Shado’s complex character was introduced by Mike Grell in his first Green Arrow story, The Longbow Hunters. Japanese by birth, the convoluted system of honour and obligation saw her innate archery skills employed in the service of Yakuza gangsters until she emphatically severed her ties. She’s crossed paths with Green Arrow on several occasions since, once employing him as the unwitting father of a child. She’s essentially unknowable, an ally at times, yet should her immediate needs require it, it’s been emphasised that she’d have few compunctions about killing Green Arrow.

For the title story he’s required to track her down. Grell doesn’t play the audience for mugs, and concedes early there’s more to the request than Green Arrow’s told, something he himself suspects, but there’s also more to the story than readers are told. The presence of Shado seems to release the best of Grell. Some narrative captions are a little over the top, but they’re the only small negative points about the writing, in which the emotional depth absent from Homecoming returns amid numerous nice small touches. One is the arch comment about wasting a good arrow when Green Arrow performs the circus trick of splitting an arrow already lodged in the target bullseye. ‘The Hunt for the Red Dragon’ skilfully switches focus with every chapter, building tension, releasing it, then starting the process again in what’s a clever and compulsive tale with a brilliantly impossible quest forming the final chapter. Artist Rick Hoberg’s still limited by stiff and occasionally stunted figures, but he rises to the occasion with his layouts. There’s a relatively frequent use of montage, sometimes experimental effects, and clarity when it comes to telling the story. He illustrates most of the collection’s remaining pages in the same fashion.

Two episode stories occupy those remaining pages.

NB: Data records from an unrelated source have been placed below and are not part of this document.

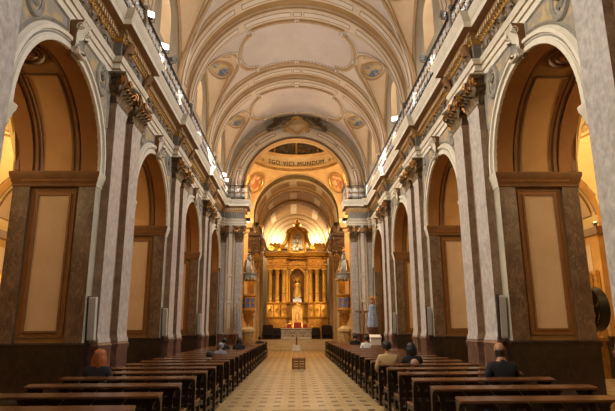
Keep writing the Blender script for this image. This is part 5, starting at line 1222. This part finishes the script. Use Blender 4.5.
def person(loc, label, top, hair, style='short', rz=0, lean=0.0, bag=None, trouser='#22222a', sc_=1, bald=False):
    r = empty('person', loc, label, 'person', 'people seated in the pews', rz)
    r.scale = (sc_, sc_, sc_)
    h = .46; L = lean
    P = lambda y, z, x=0: (x, y + (z - .55) * math.sin(L) if z > .5 else y, (.55 + (z - .55) * math.cos(L)) if z > .5 else z)
    hip = P(0, h + .12); chest = P(.0, .9); neck = P(.0, 1.04)
    mt = mat('clothing', top, None, rough=.85); pants = mat('trousers', trouser, None, rough=.85); hm = mat('hair', hair, None, rough=.6) if style != 'long' else mat('wavy_hair', '#7e3c12', '#bb6c34', 60, .55, stretch=(1, 1, .15))
    body = [[(hip, .10), (P(0, .75), .11), (chest, .12), (neck, .052), (P(.015, 1.13), .06)]]
    for k in (-1, 1):
        sh = P(0, .97, k * .17); el = P(.06, .72, k * .24); wr = P(.30, .62, k * .13); hd = P(.37, .62, k * .09)
        body.append([(chest, .12), (sh, .055), (el, .042), (wr, .03), (hd, .035)])
        for f in range(4): b0 = hd; body.append([(hd, .035), (P(.41, .615 - .004 * f, k * (.10 - .02 * f)), .010), (P(.45, .595, k * (.10 - .02 * f)), .008)])
        body.append([(hd, .035), (P(.395, .64, k * .05), .010)])
        hp = P(0, h + .1, k * .09); kn = P(.42, h + .06, k * .11); an = P(.42, .09, k * .12); to = P(.56, .03, k * .13)
        body.append([(hip, .10), (hp, .085), (kn, .06), (an, .042), (to, .03)])
    b = skin_mesh('body', body, M_SKIN, r, 2)
    sh_ = [[(P(0, h + .1), .125), (P(0, .72), .14), (chest, .145), (P(0, 1.03), .072), (P(.0, 1.075), .064)]]
    for k in (-1, 1): sh_.append([(chest, .145), (P(0, .955, k * .165), .085), (P(.06, .72, k * .245), .062), (P(.24, .64, k * .16), .045)])
    skin_mesh('jacket', sh_, mt, r, 2)
    tr = []
    for k in (-1, 1): tr.append([(P(0, h + .09), .12), (P(.02, h + .1, k * .09), .105), (P(.42, h + .07, k * .115), .078), (P(.42, .1, k * .12), .058)])
    skin_mesh('trousers', tr, pants, r, 2)
    # head: shaped, with nose, ears, eyes
    hc = P(.03, 1.20); m = MB(); nu, nv = 20, 14; rows = []
    for i in range(nv + 1):
        p = PI * (i + .02) / (nv + .04); z = -math.cos(p); row = []
        for j in range(nu):
            q = 2 * PI * j / nu; x = math.sin(p) * math.cos(q) * .081; y = math.sin(p) * math.sin(q) * .095
            if z < 0: x *= 1 + .22 * z; y = y * (1 + .18 * z) + .012 * -z
            if y > .06 and abs(x) < .02 and -.35 < z < .05: y += .022 * (1 - abs(x) / .02)
            row.append((hc[0] + x, hc[1] + y, hc[2] + z * .109))
        rows.append(row)
    m.grid(rows, cu=True)
    for k in (-1, 1): m.ball((hc[0] + k * .076, hc[1] - .005, hc[2] - .01), (.012, .022, .034), 8, 6)
    m.lathe([(.05, -.2), (.048, -.13), (.052, -.08)], (hc[0], hc[1] - .015, hc[2]), 12)
    hd_ = m.build('head', M_SKIN, r, world=False)
    for k in (-1, 1): m = MB(); m.ball((hc[0] + k * .03, hc[1] + .088, hc[2] + .012), (.012, .006, .008), 8, 5); m.build('eye', M_BLACK, r, world=False).parent = hd_
    m = MB(); m.ball((hc[0], hc[1] + .094, hc[2] - .06), (.024, .008, .007), 8, 5); m.build('mouth', mat('lips', '#8d4a40', None, rough=.5), r, world=False).parent = hd_
    m = MB(); rows = []; low = {'short': -.45, 'long': -1.0, 'bob': -.9}[style]
    if bald: low = -.95
    for i in range(13):
        row = []
        for j in range(25):
            q = PI * .93 + (PI * 1.14) * j / 24; t = i / 12           # sweep round the back of the head
            z = 1 - t * (1 - low) ; zc = max(-1, z); pr_ = math.sqrt(max(0, 1 - min(1, abs(z)) ** 2.7)) if z > 0 else (1 - .10 * abs(z) if style != 'short' else 1 - .22 * abs(z))
            g = (1.03 if bald else 1.14) + .03 * math.sin(7 * q + 3 * t)
            xx = .081 * pr_ * math.cos(q) * g; yy = .095 * pr_ * math.sin(q) * g; zz = .109 * z * 1.03 if z > 0 else .109 * z
            if style == 'long' and z < 0: zz = .118 * z * 1.75; xx *= 1.12 + .32 * abs(z) ** .6 + .06 * math.sin(9 * q + 6 * t); yy = yy * (1.1 + .06 * math.sin(8 * q)) - .012 * abs(z)
            if style == 'bob' and z < 0: zz = .118 * z * 1.5; xx *= 1.25; yy *= 1.12
            row.append((hc[0] + xx, hc[1] + yy, hc[2] + zz))
        rows.append(row)
    if bald:
        rows = [[p for p in row] for k2, row in enumerate(rows) if k2 >= 6]
    m.grid(rows); 
    if not bald:
        fr = [[(hc[0] + .079 * math.cos(q) * math.sqrt(max(0, 1 - z * z)), hc[1] + .1 * math.sin(q) * math.sqrt(max(0, 1 - z * z)), hc[2] + .117 * z) for q in [PI * .07 * -1 + PI * 1.14 * j / 12 for j in range(13)]] for z in (.45, .7, .9, .99)]
        m.grid(fr)
    o = m.build('hair', hm, r, world=False); o.parent = hd_; sl = o.modifiers.new('thick', 'SOLIDIFY'); sl.thickness = .012; sl.offset = 1
    if bag:
        m = MB(); m.ball((0.02, -.13, .84), (.10, .05, .13), 12, 8); bo = m.build('backpack', mat('bag_cloth', bag, None, rough=.8), r, world=False)
    return r
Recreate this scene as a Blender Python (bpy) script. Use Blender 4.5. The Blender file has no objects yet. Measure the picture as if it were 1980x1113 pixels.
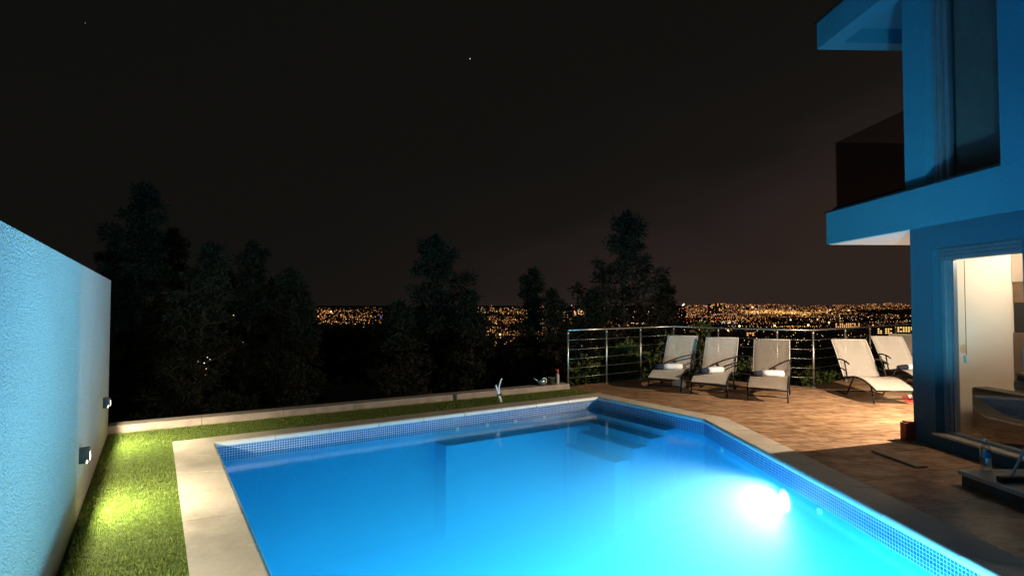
import bpy, bmesh, math, random
import numpy as np
from mathutils import Vector, Matrix
from mathutils.geometry import tessellate_polygon

R = math.radians
rng = random.Random(7)
nrg = np.random.default_rng(11)
sc = bpy.context.scene
COL = sc.collection

# ------------------------------------------------------------------ camera
EYE = 1.5
F = 1070.0 / 1980.0            # focal length over image width
CX, HY = 990.0, 588.0          # image centre, horizon row (full-size photograph)
cam_d = bpy.data.cameras.new('camera')
cam = bpy.data.objects.new('camera', cam_d)
COL.objects.link(cam)
cam_d.sensor_width = 36.0
cam_d.lens = 36.0 * F
cam_d.clip_start = 0.05
cam_d.clip_end = 20000
pitch = math.atan((588.0 - 556.5) / 1070.0)
cam.location = (0, 0, EYE)
cam.rotation_euler = (R(90) + pitch, 0, 0)
sc.camera = cam


def at(px, py, z=0.0):
    """world point at height z seen at a photograph position"""
    d = (EYE - z) * 1070.0 / (py - HY)
    return Vector(((px - CX) / 1070.0 * d, d, z))


# ------------------------------------------------------------------ tagging
def link(o, parent=None):
    COL.objects.link(o)
    if parent is not None:
        o.parent = parent
        o.matrix_parent_inverse = Matrix.Identity(4)
    return o


def tag(o, label, cat, group=None):
    o['label'] = label
    o['category'] = cat
    if group:
        o['group'] = group
    return o


def thing(name, label, cat, loc=(0, 0, 0), rz=0.0, group=None):
    o = bpy.data.objects.new(name, None)
    o.empty_display_size = 0.1
    link(o)
    o.location = loc
    o.rotation_euler = (0, 0, rz)
    return tag(o, label, cat, group)


def struct(o, kind='structure'):
    o['kind'] = kind
    return o


def copy_tree(o, parent=None):
    c = o.copy()
    COL.objects.link(c)
    if parent is not None:
        c.parent = parent
        c.matrix_parent_inverse = Matrix.Identity(4)
    for ch in [x for x in o.children]:
        copy_tree(ch, c)
    return c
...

The stories that inspired Grell to create comics teamed Green Arrow and Green Lantern in moralising tales of social responsibility, and that’s a theme Grell continued in his Green Arrow run. At times he’s hardly subtle, and hammers home a point about the homeless having worth as human beings. This has to be considered against a background in 1992 when few creators other than Grell displayed conscience enough to raise such issues in comics at all. If they did, it was in passing, and Grell’s commitment to the characters he introduces extends beyond this story, nicely illustrated by Frank Springer, who seems to enjoy the material.

Indelibly marking the era is Grell jokingly creating a legendary Seattle rock band as none had existed, and that’s followed by a skilful piece of narrative misdirection in the closing selection, as what appears to be a commonplace drug dealer story becomes something else entirely. It’s somewhat tarnished by the introduction of a ludicrously glamorous woman inappropriately dressed for her task, but is an interesting use of fantasy in the otherwise realistic world of Green Arrow.

Old Tricks, the final collection of Grell’s 1990s work on Green Arrow, is due for release early in 2018.